Rupert Christiansen
Where Gainsbourg Meets Garibaldi
Metropolitain: An Ode to the Paris Metro
By Andrew Martin
Corsair 256pp £16.99
Living for a year in Paris grudgingly led me to appreciate the virtues of the dirty and confusing Metro. It runs frequently and tickets are cheap, but it also has character and soul, embodied in the strapontin flip-up seats, the pathetic accordionist buskers, the notices indicating places réservés aux mutilés de guerre and the five notes played on a Spanish guitar heralding the inaudible announcements. And by the time I had learned to dread the sixteen exits at Châtelet-Les Halles and avoid the perils of the elevated interchange at Barbès Rochechouart, appreciation had matured into something like love.
But Andrew Martin’s relationship with the network is far more intense than mine: as someone possessed by the romance of the railway to the point of writing a succession of books on the subject, he seems to have trawled every inch of the Metro. And the result is this delightful and diverting book, embracing everything from engineering to geology, electrics to statistics.
The comparisons with London’s counterpart are fascinating. The Tube is older than the Metro, dating back to 1863; the French didn’t get going for another thirty-seven years.
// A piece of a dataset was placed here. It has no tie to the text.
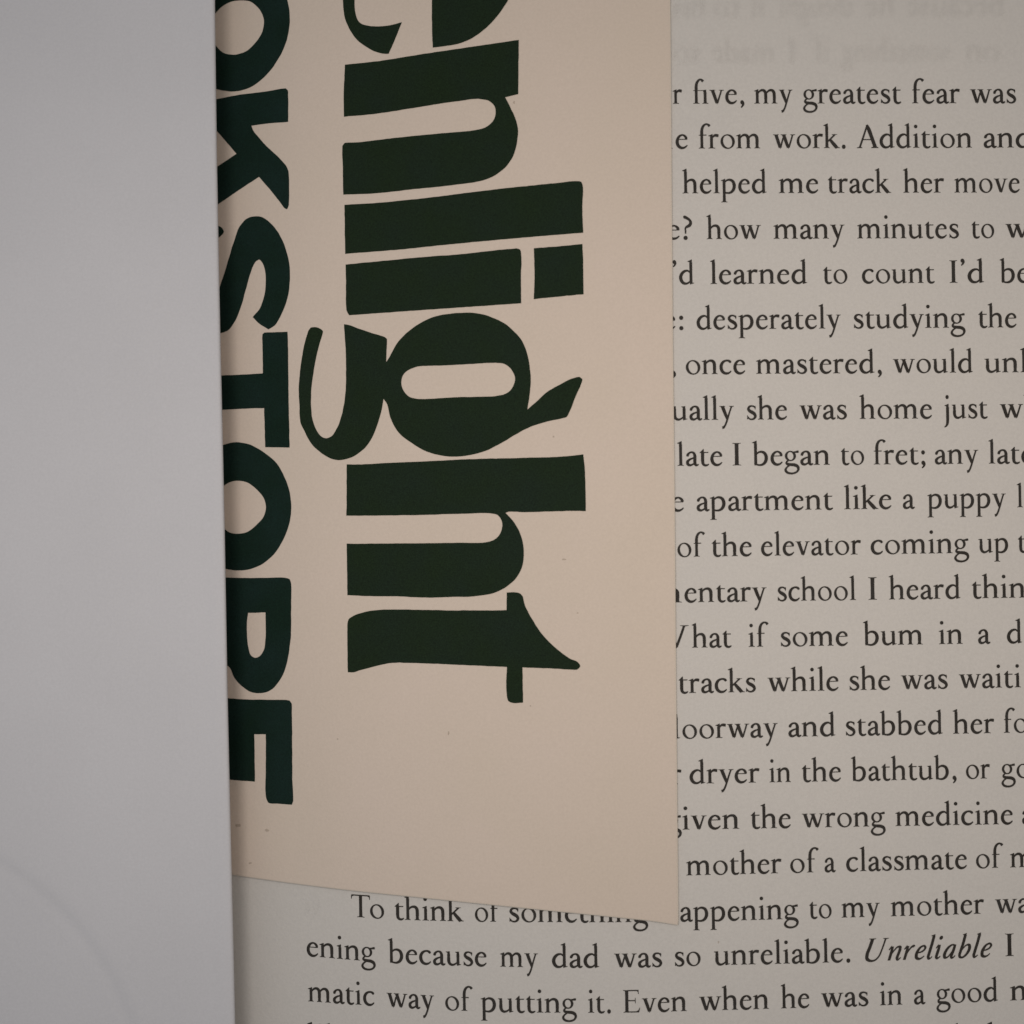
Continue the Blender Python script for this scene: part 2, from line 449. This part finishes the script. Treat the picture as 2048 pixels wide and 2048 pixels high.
G['E'] = (584, stem(140, 30, 620, 82) + foot(140, 82, 66, 0) + foot(140, 82, 66, 0, 650, -1) + pl((150, 616), (150, 650), (500, 650), (504, 530), (488, 530), (474, 590), (440, 616)) +
          pl((150, 326), (150, 358), (400, 358), (400, 326)) + pl((392, 420), (408, 420), (408, 262), (392, 262), (384, 320), (384, 362)) + pl((150, 0), (150, 34), (420, 34), (490, 66), (522, 138), (540, 138), (508, 0)))
G['W'] = (930, st((110, 640, 84), (200, 330, 84), (300, 20, 70)) + st((452, 560, 28), (390, 300, 30), (312, 20, 34)) + st((470, 640, 84), (560, 330, 84), (650, 20, 70)) + st((830, 640, 28), (750, 330, 30), (662, 20, 34)) +
          pl((16, 636), (16, 650), (210, 650), (210, 636), (150, 618), (70, 618)) + pl((350, 636), (350, 650), (570, 650), (570, 636), (510, 618), (430, 618)) + pl((744, 636), (744, 650), (926, 650), (926, 636), (850, 618), (812, 618)) +
          pl((280, 50), (300, -12), (314, -12), (338, 50)) + pl((630, 50), (650, -12), (664, -12), (688, 50)))
G['.'] = (250, dot(125, 38, 52))
G[','] = (250, dot(122, 40, 50) + st((150, 44, 44), (158, 0, 46), (132, -62, 34), (84, -112, 8)))
G[':'] = (250, dot(125, 40, 50) + dot(125, 338, 50))
G[';'] = (250, dot(122, 338, 50) + G[','][1])
G["'"] = (222, dot(104, 640, 46) + st((130, 644, 42), (136, 602, 42), (112, 546, 30), (70, 498, 8)))
G['?'] = (330, st((70, 640, 40), (96, 640, 62), (160, 610, 60), (236, 548, 48), (262, 470, 56), (226, 396, 66), (150, 350, 46), (122, 318, 24), (124, 240, 22), (122, 160, 16)) + dot(122, 40, 50))
# italic: drawn upright, then slanted
def sl(shapes, k=0.27): return [np.stack([p[:, 0] + k * p[:, 1], p[:, 1]], 1) for p in shapes]
I_ = {}
I_['n'] = (440, sl(st((-4, 300, 12), (40, 372, 30), (68, 396, 50)) + st((78, 398, 50), (76, 200, 60), (66, 0, 58)) + st((84, 150, 14), (150, 290, 22), (232, 384, 34), (292, 380, 54), (306, 310, 62), (292, 160, 60), (286, 50, 56), (312, 10, 36), (352, 36, 20), (386, 80, 8))))
I_['r'] = (330, sl(st((-4, 300, 12), (40, 372, 30), (68, 396, 50)) + st((78, 398, 50), (76, 200, 60), (66, 0, 58)) + st((84, 150, 14), (136, 280, 22), (196, 372, 40), (240, 388, 60), (262, 366, 50))))
I_['e'] = (345, sl(st((56, 190, 16), (150, 206, 26), (236, 262, 36), (262, 330, 42), (214, 386, 34), (132, 358, 42), (66, 250, 62), (50, 140, 68), (86, 40, 60), (164, 14, 44), (236, 46, 22), (286, 100, 8))))
I_['l'] = (235, sl(pl((6, 660), (6, 674), (104, 712), (116, 700), (116, 620), (56, 620), (52, 648)) + st((86, 660, 62), (80, 400, 62), (66, 160, 62), (66, 60, 58), (96, 8, 40), (140, 28, 20), (176, 72, 8))))
I_['i'] = (240, sl(st((-2, 300, 12), (36, 366, 28), (62, 394, 44)) + st((78, 400, 44), (76, 260, 62), (64, 120, 62), (66, 48, 56), (98, 8, 38), (140, 32, 20), (174, 76, 8)) + dot(70, 600, 46)))
I_['a'] = (425, sl(st((286, 372, 22), (210, 388, 28), (124, 330, 50), (60, 210, 64), (46, 100, 66), (80, 24, 52), (140, 30, 30), (212, 130, 18), (262, 240, 16)) + st((282, 392, 50), (276, 240, 62), (258, 110, 62), (256, 44, 54), (286, 8, 38), (330, 34, 20), (362, 80, 8))))
I_['b'] = (410, sl(pl((10, 660), (10, 674), (104, 712), (116, 700), (116, 620), (60, 620), (54, 648)) + st((86, 660, 62), (80, 400, 62), (62, 180, 60), (58, 100, 56), (82, 30, 44), (150, 12, 38), (232, 70, 48), (292, 190, 62), (296, 300, 64), (256, 372, 48), (196, 366, 26), (120, 280, 18), (80, 200, 14))))
I_['U'] = (700, sl(st((140, 640, 76), (118, 400, 76), (92, 200, 76), (124, 66, 68), (230, 8, 46), (350, 20, 34), (440, 120, 28), (480, 300, 26), (516, 640, 28)) +
                  pl((40, 634), (40, 650), (240, 650), (240, 634), (180, 616), (100, 616)) + pl((440, 634), (440, 650), (606, 650), (606, 634), (540, 616), (496, 616))))
CACHE = {}
def glyph(ch, ital=False):
    k = (ch, ital)
    if k not in CACHE:
        adv, shp = (I_ if ital else G)[ch]
        V, T = triangulate(shp, (), None, 100.0, 1e-4)
        CACHE[k] = (adv, V, T)
    return CACHE[k]
KERN = {('T', 'o'): -70, ('w', 'a'): -8, ('r', 'w'): 4, ('I', "'"): -20, ("'", 'd'): -10}

EM = 69.5
def layout(text, ital=False):
    Vs, Ts, x, o = [], [], 0.0, 0
    prev = None
    for ch in text:
        adv, V, T = glyph(ch, ital)
        x += KERN.get((prev, ch), 0)
        Vs.append(V + (x, 0)); Ts.append(T + o); o += len(V); x += adv; prev = ch
    return np.vstack(Vs), np.vstack(Ts)

def word_px(text, x0, x1, base, em=EM, ital=False, mirror=False):
    """ink of the word runs from photo column x0 to x1 and stands on the baseline base(x)"""
    V, T = layout(text, ital)
    a, b = V[:, 0].min(), V[:, 0].max()
    t = (V[:, 0] - a) / (b - a)
    if mirror: t = 1 - t
    x0, x1 = x0 + 0.9, x1 - 0.9              # the ink without its blur
    px = x0 + t * (x1 - x0)
    v = V[:, 1] * em / 1000
    return px - 0.017 * v, base(px) - v, T

# photo crops the words were measured in: origin and scale
C1, C2, C3, C4, C5, C6 = (1330, 130), (1330, 480), (1330, 840), (1330, 1200), (1330, 1560), (590, 1730)
K = 1932 / 718.0; K6 = 1932 / 750.0
def lin(x0, y0, x1, y1):
    return lambda x: y0 + (np.asarray(x) - x0) * (y1 - y0) / (x1 - x0)
def crv(pts):
    p = np.array(pts, float)
    q = catmull(np.hstack([p, np.zeros((len(p), 1))]), 12)
    sl0 = (p[1, 1] - p[0, 1]) / (p[1, 0] - p[0, 0]); sl1 = (p[-1, 1] - p[-2, 1]) / (p[-1, 0] - p[-2, 0])
    def f(x):
        x = np.asarray(x, float)
        y = np.interp(x, q[:, 0], q[:, 1])
        y = np.where(x < p[0, 0], p[0, 1] + (x - p[0, 0]) * sl0, y)
        return np.where(x > p[-1, 0], p[-1, 1] + (x - p[-1, 0]) * sl1, y)
    return f
def cw(c, k, *ws): return [(w[0], c[0] + w[1] / k, c[0] + w[2] / k) + tuple(w[3:]) for w in ws]
def bl(c, yl, yr): return lin(c[0] + 80 / K, c[1] + yl / K, c[0] + 1900 / K, c[1] + yr / K)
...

Inner London’s tunnels also lie much deeper than Paris’s, even though a lot of the Tube’s outlying track runs overground. The Tube (not including the Elizabeth Line) covers some 250 miles. The Metro currently extends only 140 miles, but has far more stations than the Tube does (few are more than half a kilometre apart) and it is constantly expanding – the orbital Grand Paris Express, a grand projet due for completion in 2030, will run round the clock, serve sixty-eight new stations and make up for the present shortfall in services to the suburbs (which is where the Tube scores highly). The Metro likes circles: rather than stopping at a dead end, several lines loop round to make the return journey. Martin rates the Metro as more efficient than the Tube, at least as far as halting in tunnels is concerned, but it’s considerably slower and generally more spartan in its comforts.
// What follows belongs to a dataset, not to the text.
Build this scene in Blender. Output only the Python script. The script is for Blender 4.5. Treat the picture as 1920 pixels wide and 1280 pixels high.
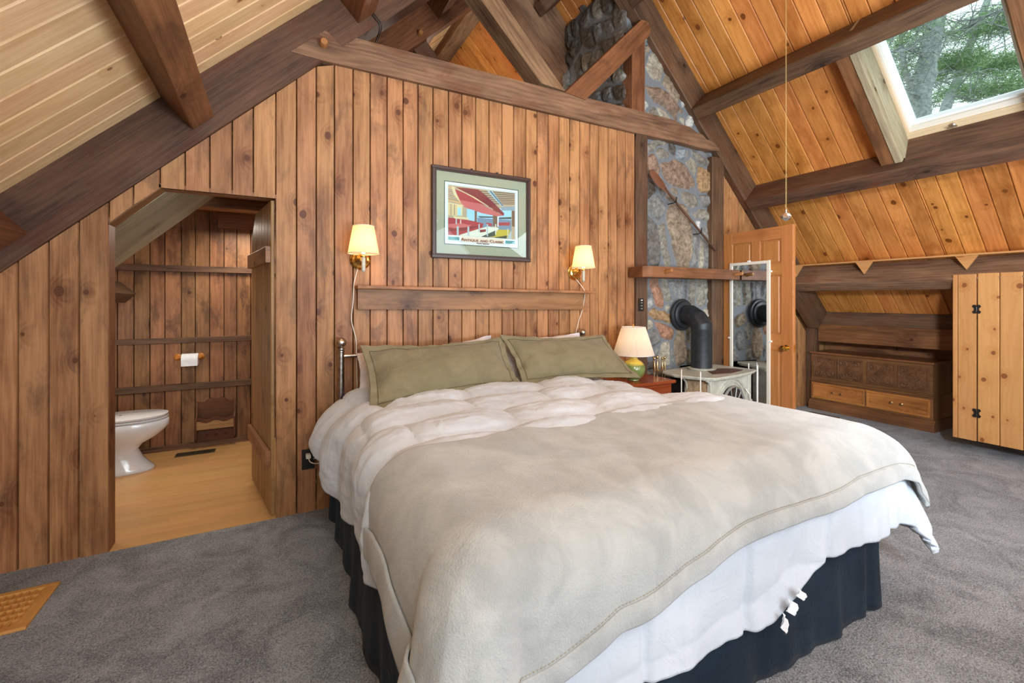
import bpy, bmesh, math, random
import numpy as np
from mathutils import Vector, Matrix, noise

# ------------------------------------------------------------------ camera, sky, exposure
S = bpy.context.scene
for o in list(bpy.data.objects):
    bpy.data.objects.remove(o)
CAMH = 1.335
cam = bpy.data.objects.new('camera', bpy.data.cameras.new('camera'))
S.collection.objects.link(cam)
cam.location = (0, 0, CAMH)
cam.rotation_euler = (math.radians(90), 0, math.radians(-28))
cam.data.sensor_width = 36
cam.data.lens = 841 / 1920 * 36
cam.data.shift_y = (562 - 640) / 1920
cam.data.clip_start = 0.02
S.camera = cam
S.view_settings.view_transform = 'Standard'
S.view_settings.look = 'None'
S.view_settings.gamma = 1
S.view_settings.use_curve_mapping = False
S.view_settings.exposure = 0.0

W = bpy.data.worlds.new('overcast_sky'); S.world = W; W.use_nodes = True
bg = W.node_tree.nodes['Background']
bg.inputs[0].default_value = (0.86, 0.94, 1.0, 1)
bg.inputs[1].default_value = 2.3

def light(name, kind, loc, energy, color=(1, 1, 1), rot=(0, 0, 0), **k):
    d = bpy.data.lights.new(name, kind); d.energy = energy; d.color = color
    for a, b in k.items(): setattr(d, a, b)
    o = bpy.data.objects.new(name, d); S.collection.objects.link(o)
    o.location = loc; o.rotation_euler = rot
    return o
# daylight entering through the big glazed gable behind the camera
light('window_daylight', 'AREA', (1.9, -5.0, 2.0), 128, (0.80, 0.91, 1.0), (math.radians(92), 0, 0),
      shape='RECTANGLE', size=7.2, size_y=2.6)
light('gable_daylight', 'AREA', (2.1, -4.9, 3.7), 75, (0.85, 0.93, 1.0), (math.radians(80), 0, 0),
      shape='RECTANGLE', size=2.4, size_y=1.3)
light('overhead_fill_left', 'AREA', (.15, -1.1, 2.95), 74, (0.80, 0.91, 1.0), (math.radians(28), math.radians(-32), 0),
      shape='RECTANGLE', size=1.1, size_y=1.5)  # added overhead fill for bed and carpet; the left roof is closed here
light('overhead_fill_right', 'AREA', (4.72, -1.0, 2.4), 35, (0.80, 0.91, 1.0), (math.radians(28), math.radians(32), 0),
      shape='RECTANGLE', size=1.1, size_y=1.5)  # added overhead fill for bed and carpet; the left roof is closed here
# added unseen fill, bounced off the ceiling behind the camera
light('ceiling_fill', 'AREA', (1.9, -1.0, 1.0), 300, (0.80, 0.90, 1.0), (math.radians(172), 0, 0), shape='DISK', size=1.6)
# added unseen fill beside the camera, brightens the chest at the right eave
light('eave_fill', 'AREA', (.5, -.7, 1.95), 21, (0.86, 0.93, 1.0), (math.radians(79), 0, math.radians(-58)), shape='DISK', size=.35, spread=math.radians(55))
# added fill lights for the bathroom, unseen behind the board wall
light('bathroom_fill', 'AREA', (-1.45, 4.0, 1.1), 8, (1.0, 0.90, 0.76), (0, math.radians(-75), 0), shape='DISK', size=.35)
light('bathroom_top_fill', 'AREA', (-.25, 4.55, 1.97), 11, (1.0, 0.90, 0.76), (0, 0, 0), shape='DISK', size=.4)
# added point light to brighten the loft, no fixture there
light('loft_fill', 'POINT', (2.0, 5.2, 3.6), 30, (1.0, 0.92, 0.80), shadow_soft_size=.12)

# ------------------------------------------------------------------ helpers
random.seed(7)
COL = S.collection
F_, TH_ = 841.0, math.radians(28)
def at(u, v, ax, val):
    """point of a photo pixel on a real plane of the room (survey helper)"""
    X = (u - 960) / F_; Z = (562 - v) / F_
    d = (math.sin(TH_) + X * math.cos(TH_), math.cos(TH_) - X * math.sin(TH_), Z)
    o = (0, 0, CAMH); i = 'xyz'.index(ax)
    t = (val - o[i]) / d[i]
    return Vector([o[k] + t * d[k] for k in range(3)])
def lin(c):
    if isinstance(c, str):
        c = [int(c[i:i + 2], 16) / 255 for i in (0, 2, 4)]
    return tuple((x / 12.92 if x <= 0.04045 else ((x + 0.055) / 1.055) ** 2.4) for x in c[:3]) + (1,)
def sm(a, b, x):
    t = np.clip((x - a) / (b - a), 0, 1); return t * t * (3 - 2 * t)
def nz(x, y, z=0.0): return noise.noise(Vector((x, y, z)))

class MB:
    def __init__(s):
        s.v = []; s.f = []; s.uv = []; s.r = []; s.m = []; s.s = []
    def add(s, vs, fs, uvs=None, r=0.0, m=0, smooth=False):
        o = len(s.v); s.v += [tuple(p) for p in vs]
        for i, f in enumerate(fs):
            s.f.append([o + k for k in f])
            if uvs: s.uv.append(uvs[i])
            else:
                a, b, c = (Vector(vs[f[k]]) for k in (0, 1, 2))
                n = (b - a).cross(c - b); ax = max(range(3), key=lambda k: abs(n[k]))
                q = [k for k in range(3) if k != ax]
                s.uv.append([(vs[k][q[1]], vs[k][q[0]]) for k in f])
            s.r.append(r); s.m.append(m); s.s.append(smooth)
        return s
    def prism(s, p0, p1, poly, A, B, r=None, m=0, seg=1, jit=0.0, caps=True, smooth=False):
        """sweep a closed 2D outline (in axes A,B) from p0 to p1; uv runs along the grain"""
        p0, p1, A, B = Vector(p0), Vector(p1), Vector(A), Vector(B)
        if r is None: r = random.random()
        n = len(poly); L = (p1 - p0).length; vs = []; D = p1 - p0
        flip = A.cross(B).dot(D) < 0
        area = sum(poly[i][0] * poly[(i + 1) % n][1] - poly[(i + 1) % n][0] * poly[i][1] for i in range(n))
        if area < 0: flip = not flip
        for k in range(seg + 1):
            c = p0.lerp(p1, k / seg)
            for i, (a, b) in enumerate(poly):
                w = jit * nz(k * 0.7 + r * 31, i * 3.1, r * 9) if jit else 0
                w2 = jit * nz(k * 0.7 + r * 57, i * 3.1 + 9, r * 5) if jit else 0
                vs.append(c + A * (a + w) + B * (b + w2))
        fs = []; uvs = []; per = [0]
        for i in range(n):
            a, b = poly[i], poly[(i + 1) % n]; per.append(per[-1] + math.hypot(a[0] - b[0], a[1] - b[1]))
        for k in range(seg):
            for i in range(n):
                j = (i + 1) % n
                f = [k * n + i, k * n + j, (k + 1) * n + j, (k + 1) * n + i]
                u0, u1 = L * k / seg, L * (k + 1) / seg
                uv = [(u0, per[i]), (u0, per[i + 1]), (u1, per[i + 1]), (u1, per[i])]
                if flip: f.reverse(); uv.reverse()
                fs.append(f); uvs.append(uv)
        if caps:
            a = list(range(n)); b = [seg * n + i for i in range(n)]
            ua = [(poly[i][0] * .3, poly[i][1]) for i in a]; ub = list(ua)
            if flip: b.reverse(); ub.reverse()
            else: a.reverse(); ua.reverse()
            fs += [a, b]; uvs += [ua, ub]
        return s.add(vs, fs, uvs, r, m, smooth)
    def box(s, lo, hi, g='x', c=0.003, r=None, m=0, seg=1, jit=0.0):
        """axis-aligned box, grain along g, edges chamfered by c"""
        lo, hi = Vector(lo), Vector(hi); i = 'xyz'.index(g); a, b = (i + 1) % 3, (i + 2) % 3
        mid = (lo + hi) / 2; p0 = mid.copy(); p1 = mid.copy(); p0[i] = lo[i]; p1[i] = hi[i]
        A = Vector(); A[a] = 1; B = Vector(); B[b] = 1
        return s.prism(p0, p1, rect(hi[a] - lo[a], hi[b] - lo[b], c), A, B, r, m, seg, jit)
    def beam(s, p0, p1, w, h, up=(0, 1, 0), c=0.008, r=None, m=0, seg=8, jit=0.006):
        p0, p1 = Vector(p0), Vector(p1); d = (p1 - p0).normalized(); A = Vector(up)
        A = (A - d * A.dot(d)).normalized(); B = d.cross(A)
        return s.prism(p0, p1, rect(w, h, c), A, B, r, m, seg, jit)
    def lathe(s, prof, c=(0, 0, 0), ax=(0, 0, 1), seg=24, r=0.0, m=0, smooth=True, sx=1, sy=1):
        ax = Vector(ax).normalized(); t = Vector((1, 0, 0)) if abs(ax.x) < .9 else Vector((0, 1, 0))
        A = (t - ax * t.dot(ax)).normalized(); B = ax.cross(A); c = Vector(c); vs = []; fs = []; uvs = []
        for rr, z in prof:
            for i in range(seg):
                a = 2 * math.pi * i / seg
                vs.append(c + ax * z + A * (rr * math.cos(a) * sx) + B * (rr * math.sin(a) * sy))
        for k in range(len(prof) - 1):
            for i in range(seg):
                j = (i + 1) % seg
                fs.append([k * seg + i, k * seg + j, (k + 1) * seg + j, (k + 1) * seg + i])
                uvs.append([(prof[k][1], i / seg), (prof[k][1], (i + 1) / seg), (prof[k + 1][1], (i + 1) / seg), (prof[k + 1][1], i / seg)])
        if prof[0][0] > 1e-5: fs.append(list(range(seg))[::-1]); uvs.append([(0, 0)] * seg)
        if prof[-1][0] > 1e-5:
            o = (len(prof) - 1) * seg; fs.append([o + i for i in range(seg)]); uvs.append([(0, 0)] * seg)
        return s.add(vs, fs, uvs, r, m, smooth)
    def tube(s, pts, rad, seg=10, r=0.0, m=0, caps=True):
        pts = [Vector(p) for p in pts]; n = len(pts); rads = rad if isinstance(rad, (list, tuple)) else [rad] * n
        vs = []; fs = []; uvs = []; prev = None; L = 0
        for k, p in enumerate(pts):
            d = (pts[min(k + 1, n - 1)] - pts[max(k - 1, 0)]).normalized()
            if prev is None:
                t = Vector((0, 0, 1)) if abs(d.z) < .9 else Vector((1, 0, 0)); A = (t - d * t.dot(d)).normalized()
            else: A = (prev - d * prev.dot(d)).normalized()
            prev = A; B = d.cross(A)
            for i in range(seg):
                a = 2 * math.pi * i / seg; vs.append(p + A * (rads[k] * math.cos(a)) + B * (rads[k] * math.sin(a)))
        for k in range(n - 1):
            l = (pts[k + 1] - pts[k]).length
            for i in range(seg):
                j = (i + 1) % seg
                fs.append([k * seg + i, k * seg + j, (k + 1) * seg + j, (k + 1) * seg + i])
                w = 2 * math.pi * rads[k]
                uvs.append([(L, w * i / seg), (L, w * (i + 1) / seg), (L + l, w * (i + 1) / seg), (L + l, w * i / seg)])
            L += l
        if caps:
            fs += [list(range(seg))[::-1], [(n - 1) * seg + i for i in range(seg)]]; uvs += [[(0, 0)] * seg] * 2
        return s.add(vs, fs, uvs, r, m, True)
    def ball(s, c, r, seg=16, m=0, sz=1):
        n = seg // 2
        return s.lathe([(max(r * math.sin(math.pi * k / n), 1e-6), -r * sz * math.cos(math.pi * k / n)) for k in range(n + 1)], c, seg=seg, m=m)
    def grid(s, P, close_u=False, m=0, r=0.0, uvf=None, smooth=True):
        """P: array [nu][nv][3]"""
        P = np.asarray(P); nu, nv = P.shape[:2]; vs = P.reshape(-1, 3).tolist(); fs = []; uvs = []
        for i in range(nu if close_u else nu - 1):
            i2 = (i + 1) % nu
            for j in range(nv - 1):
                fs.append([i * nv + j, i2 * nv + j, i2 * nv + j + 1, i * nv + j + 1])
                if uvf is not None:
                    uvs.append([tuple(uvf[a][b]) for a, b in ((i, j), (i2, j), (i2, j + 1), (i, j + 1))])
                else: uvs.append([(i / nu, j / nv), ((i + 1) / nu, j / nv), ((i + 1) / nu, (j + 1) / nv), (i / nu, (j + 1) / nv)])
        return s.add(vs, fs, uvs, r, m, smooth)
    def xf(s, M, i0=0):
        for i in range(i0, len(s.v)): s.v[i] = tuple(M @ Vector(s.v[i]))
        return s
    def build(s, name, mats, parent=None, world=True, angle=40):
        me = bpy.data.meshes.new(name); me.from_pydata(s.v, [], s.f)
        if not isinstance(mats, (list, tuple)): mats = [mats]
        for m in mats: me.materials.append(m)
        uvl = me.uv_layers.new(name='UVMap')
        flat = [c for fu in s.uv for p in fu for c in p]
        uvl.data.foreach_set('uv', flat)
        a = me.attributes.new('rnd', 'FLOAT', 'FACE'); a.data.foreach_set('value', s.r)
        me.polygons.foreach_set('material_index', s.m)
        me.polygons.foreach_set('use_smooth', s.s)
        me.update(); me.validate()
        if any(s.s):
            try: me.set_sharp_from_angle(angle=math.radians(angle))
            except Exception: pass
        o = bpy.data.objects.new(name, me); COL.objects.link(o)
        if parent is not None:
            o.parent = parent
            if world: o.matrix_parent_inverse = parent_matrix(parent).inverted()
        return o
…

Aesthetically, the networks are also very different. The Tube boasts Frank Pick’s crisp graphics, the utilitarian stations designed by Charles Holden in the 1920s and some magnificent architecture on the Jubilee Line extension; the Metro makes little impression at ground level (like New York’s subway, its stations are largely a matter of holes in the pavement), but it does have the engagingly whimsical Art Nouveau signage dreamed up by Hector Guimard, as well as spectacular crossings of the Seine at the Viaduc d’Austerlitz and the Pont de Bir-Hakeim, which the Tube can’t match.
The names of Metro stations commemorate celebrity as much as location. The lovelorn chanteuse Barbara has a station named after her, an honour that will also shortly be accorded to Serge Gainsbourg. Josephine Baker’s name was recently added to that of Gaîté station. (Can one imagine a Tube station called Dusty Springfield?) Despite writing a tribute song, ‘Le Métro de Paris’, Edith Piaf has surprisingly gone uncommemorated. Ten stations are named after Napoleonic victories or commanders, but Bonaparte himself doesn’t have a station named in his memory. Heroes of the Resistance and stalwarts of the Left do better than figures on the Right: Garibaldi lends his name to a station on Line 13; Louise Michel, a firebrand of the Paris Commune, has a station named after her on Line 3; the assassinated socialist leader Jean Jaurès is honoured in the names of two different stations.
Martin is intrigued by literary and cinematic treatments of the Metro. Proust, we learn, was never well enough to enter the Metro, and it’s disappointing that novelists such as George Orwell and Jean Rhys were so uninterested in its dramatic potential, preferring to travel by bus or foot. But it does get its due in Raymond Queneau’s freewheeling Zazie dans le Métro, adapted for cinema by Louis Malle, and in Jean-Pierre Melville’s chilling masterpiece Le Samouraï.
Did you know that Couronnes on Line 2 was the scene of the Metro’s worst disaster? I didn’t, but Martin informs us that in 1903, eighty-four people died there from carbon monoxide poisoning; he also notes the shameful absence of any memorial plaque. And have you ever considered that Montparnasse-Bienvenüe has nothing to do with welcoming? What that second word, with its unexpected diaeresis, refers to is the splendidly christened civil engineer Fulgence Bienvenüe, one of the Metro’s greatest visionaries. Through all this and much more, Martin is the most unpretentious and companionable of guides; the book is great fun. It’s a pity the publisher didn’t grace it with a few illustrations and a map.